Source zone natural attenuation (SZNA) is often used as a basis for assessing the performance and relative benefits of engineered remediation and is also a component of the cleanup strategy at most chlorinated aliphatic hydrocarbon-impacted sites. However, there hasn't been a well-defined and accepted assessment approach available until recently. ESTCP funded Dr. Paul Johnson and his team from Arizona State University to develop a data-driven method based on the assumption that decision makers will be interested in the following questions:

  1. Is source zone natural attenuation occurring and what processes contribute?
  2. What are the current source zone natural attenuation rates?
  3. What are the longer-term implications of source zone natural attenuation?
  4. Are the rates sustainable?

The approach uses multiple lines-of-evidence and macroscopic mass balances, and these lead to confirmation of SZNA and quantification of the total mass loss rate resulting from degradation, dissolved phase transport, and volatilization. The assessment paradigm is structured around three groups of data collection:

  • Group 1 measurements are to provide evidence that source zone natural attenuation is occurring.
  • Group 2 measurements are focused on quantifying current mass loss rates.
  • Group 3 measurements are focused on addressing the long term questions regarding the longevity of source zone impacts.

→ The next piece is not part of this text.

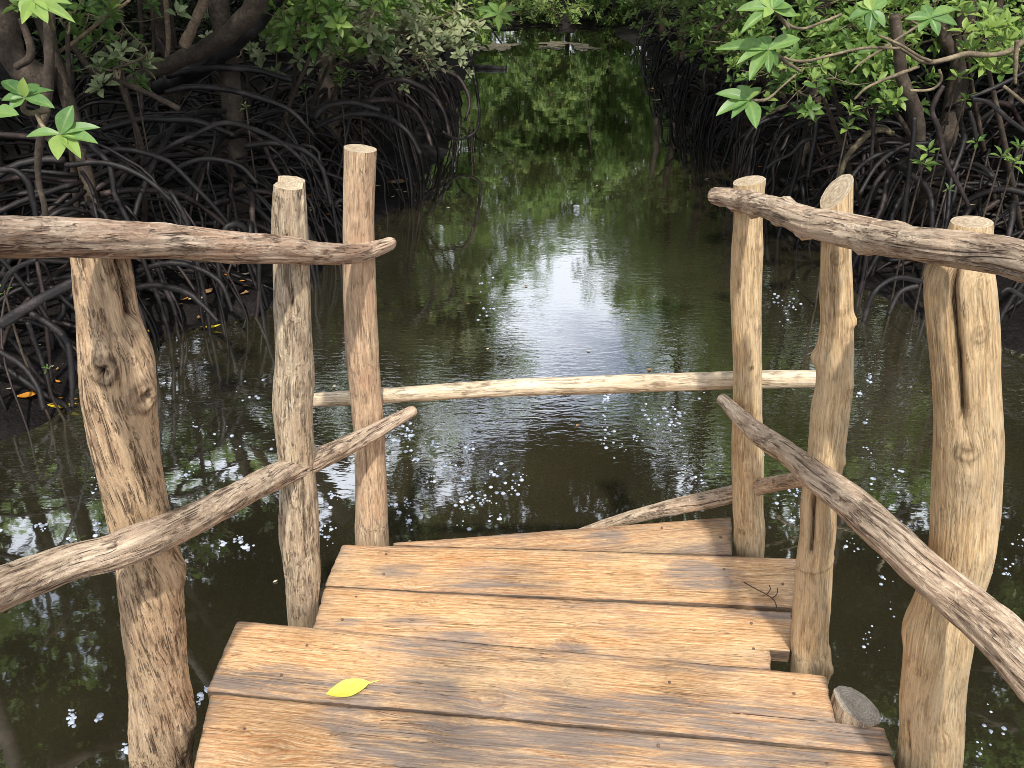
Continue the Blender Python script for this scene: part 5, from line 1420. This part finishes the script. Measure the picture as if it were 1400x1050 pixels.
# specks of leaf litter drifting on the water
for k in range(14):
    px, py = rl.uniform(545, 1000), rl.uniform(110, 700)
    if rl.random() < 0.35: px, py = rl.uniform(200, 470), rl.uniform(480, 830)
    p = at_z(px, py, WATER)
    if bank_d(p.x, p.y) > -0.1: continue
    fallen(px, py, rl.uniform(4, 7.5), rl.uniform(0, 6.28), rl.choice(["leaf_pale", "leaf_pale", "leaf_brown"]), "tiny pale fleck of litter floating on the creek", "flecks floating on the water",
           name="floating_fleck", on=WATER + 0.004, seed=rl.randint(0, 9999), wid=rl.uniform(.5, .9), curl=0.1)

# pale domes added as sky glints on the still water round the landing
def foam():
    m, nt = mat_base("sky_glint_dome")
    b = NB(nt)
    tc_ = b.n("ShaderNodeTexCoord").outputs["Object"]
    b.out(b.principled(b.ramp(b.noise(tc_, 30, 2), [(0.35, (0.16, 0.19, 0.25)), (0.65, (0.46, 0.51, 0.60))]), 0.4, None, 0.6).outputs[0])
    rng = np.random.default_rng(12)
    zones = [(605, 628, 34, 26, 60), (650, 690, 48, 30, 70), (560, 590, 20, 30, 34), (450, 715, 22, 34, 46), (545, 700, 22, 26, 30), (318, 748, 20, 26, 34), (835, 590, 16, 50, 40), (905, 575, 40, 26, 50), (960, 610, 40, 40, 26),
             (1075, 640, 18, 60, 40), (1190, 660, 30, 60, 60), (1200, 745, 30, 40, 44), (1180, 560, 14, 30, 26), (90, 985, 18, 24, 24), (150, 1010, 30, 30, 20), (60, 735, 50, 22, 30), (130, 720, 20, 40, 24), (275, 960, 10, 22, 26),
             (340, 590, 70, 70, 26), (255, 610, 20, 40, 16), (720, 660, 60, 40, 24), (1230, 900, 30, 60, 14), (1080, 400, 40, 40, 22), (630, 420, 40, 60, 22), (1340, 1000, 40, 30, 16), (1370, 760, 30, 50, 26)]
    parts = []
    for (cx, cy, sx, sy, n) in zones:
        sub = rng.normal(0, 1, (max(3, n // 7), 2))
        for k in range(n):
            q = sub[rng.integers(0, len(sub))]
            px, py = cx + sx * (q[0] * 0.6 + rng.normal(0, 0.16)), cy + sy * (q[1] * 0.6 + rng.normal(0, 0.16))
            p = at_z(px, py, WATER)
            if bank_d(p.x, p.y) > -0.08: continue
            r = rng.lognormal(math.log(1.5), 0.5) * scale_at(p)
            r = min(r, 0.011)
            V = [(p.x, p.y, WATER + r * 0.55)]
            nn = 9
            for lv, (rr, zz) in enumerate(((0.6, 0.42), (1.0, 0.0))):
                for j in range(nn):
                    a = 2 * PI * j / nn
                    V.append((p.x + r * rr * math.cos(a) * (1 + .1 * math.sin(3 * a + k)), p.y + r * rr * math.sin(a), WATER + 0.0008 + r * zz))
            fs = [(0, 1 + j, 1 + (j + 1) % nn) for j in range(nn)] + [(1 + j, 1 + nn + j, 1 + nn + (j + 1) % nn, 1 + (j + 1) % nn) for j in range(nn)]
            parts.append((np.array(V), fs))
    V, fs = merge(parts)
    o_ = link("foam", make_mesh("foam", V, fs, m))  # pale domes added as sky glints, not foam
    tag(o_, "tiny pale foam bubbles drifting in loose clusters on the dark water", "foam", kind="stuff")  # the bubbles are added domes standing in for sky glints
foam()

# small dry twig on the boards
tw = empty("dry_twig", at_z(1058, 812, 0.01), "thin dark forked twig lying on the deck near the right posts", "twig")
for rows in ([(1017, 796), (1035, 806), (1048, 813), (1059, 822), (1063, 836)], [(1048, 813), (1053, 806), (1052, 800)], [(1056, 818), (1062, 812), (1063, 804)]):
    pts = [tuple(at_z(x, y, 0.011 + 0.003 * k)) for k, (x, y) in enumerate(rows)]
    tube("stem" if len(rows) > 3 else "branch", pts, [0.0014] * len(pts), M["twig"], tw, 14, 6, 0.1, 3)

# pale mats of scum and leaves at the far end, and the dark drift log
def mat_patch(px, py, wpx, hpx, seed, label):
    rng = np.random.default_rng(seed)
    c = at_z(px, py, WATER + 0.02)
    n = 26
    V = [(c.x, c.y, WATER + 0.02)]
    for i in range(n):
        a = 2 * PI * i / n
        e1 = at_z(px + wpx / 2, py, WATER); e2 = at_z(px, py - hpx / 2, WATER)
        k = 0.85 + 0.3 * math.sin(3 * a + seed) + 0.2 * math.sin(5 * a + 2 * seed) + rng.normal(0, 0.14)
        V.append((c.x + math.cos(a) * (e1.x - c.x) * k, c.y + math.sin(a) * (e2.y - c.y) * k, WATER + 0.006 + 0.00004 * seed))
    fs = [(0, 1 + i, 1 + (i + 1) % n) for i in range(n)]
    o_ = link("floating_mat", make_mesh("floating_mat", V, fs, M["scum"], False))
    tag(o_, label, "debris", "pale leaf rafts floating at the far end of the creek")
rm = random.Random(3)
for k in range(9):
    px = rm.uniform(655, 800)
    py = 62 - 6 * math.exp(-((px - 735) / 30) ** 2) * rm.random() + rm.uniform(-2, 3)
    mat_patch(px, py, rm.uniform(18, 46), rm.uniform(4, 8), k, "thin pale raft of dead leaves afloat at the far end of the creek")
lg = at_z(672, 94, WATER)
dl_ = empty("drift_log", lg, "short dark drift log at the left bank near the far mats", "log")
stroke(dl_, "trunk", [(640, 92, lg.y + .1, 9), (665, 94, lg.y, 10), (692, 95, lg.y - .1, 9)], "root", 5, 9)

# ------------------------------------------------------------------ world, sun, camera
wd = bpy.data.worlds.new("World"); sc.world = wd
wd.use_nodes = True
nt = wd.node_tree; nt.nodes.clear()
b = NB(nt)
sky = b.n("ShaderNodeTexSky"); sky.sky_type = "NISHITA"; sky.sun_disc = False
el = math.asin(SUN_DIR.z); az = math.atan2(SUN_DIR.x, SUN_DIR.y)
sky.sun_elevation = el; sky.sun_rotation = az
sky.air_density = 1.0; sky.dust_density = 1.5
tc = b.n("ShaderNodeTexCoord").outputs["Generated"]
cn = b.noise(b.mapping(tc, (3.2, 3.2, 5.0)), 1.0, 6, 0.6, 0.3)
cf = b.mapr(cn, 0.30, 0.50, 0.0, 1.0)
col = b.mix(cf, sky.outputs[0], (13.0, 13.4, 14.4))
bg = b.n("ShaderNodeBackground"); b.l(col, bg.inputs[0]); bg.inputs[1].default_value = 0.125
wo = b.n("ShaderNodeOutputWorld"); b.l(bg.outputs[0], wo.inputs[0])

sun = bpy.data.lights.new("sun", "SUN"); sun.energy = 4.5; sun.angle = math.radians(1.6); sun.color = (1.0, 0.94, 0.85)
so = bpy.data.objects.new("sun", sun); COL.objects.link(so)
so.rotation_euler = SUN_DIR.to_track_quat("Z", "Y").to_euler()

cam = bpy.data.cameras.new("camera"); co = bpy.data.objects.new("camera", cam); COL.objects.link(co)
co.location = CAM; co.rotation_euler = (PI / 2 - PITCH, 0, 0)
cam.sensor_fit = "HORIZONTAL"; cam.sensor_width = 36; cam.lens = 36 * F / 1400.0
cam.clip_start = 0.05; cam.clip_end = 2000
sc.camera = co

sc.view_settings.view_transform = "Standard"; sc.view_settings.look = "None"
sc.view_settings.exposure = 0; sc.view_settings.gamma = 1
sc.cycles.use_denoising = True
sc.cycles.pixel_filter_type = "BLACKMAN_HARRIS"; sc.cycles.filter_width = 0.85
sc.cycles.max_bounces = 6; sc.cycles.diffuse_bounces = 3; sc.cycles.glossy_bounces = 3; sc.cycles.transmission_bounces = 3
sc.cycles.caustics_reflective = False; sc.cycles.caustics_refractive = False
sc.cycles.sample_clamp_indirect = 4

An important aspect of this study was to examine the impact of sampling strategies on the quantification of source zone natural attenuation rates, given that different practitioners will likely choose the number and locations of samples in different ways. Consequently, how should sampling plans be designed to ensure consistency in results across practitioners? Data from this study combined with lessons-learned from previously published studies on this topic were used as the basis for new proposed heuristic sampling guidelines. The intent is that these new sampling guidelines can increase sampling efficiency and confidence in the quantification of source zone natural attenuation rates.

Application of the source zone natural attenuation assessment paradigm was demonstrated at three chlorinated aliphatic hydrocarbon-impacted sites through four events per site over about three years, and the results of these investigations are available in the project’s Final Report.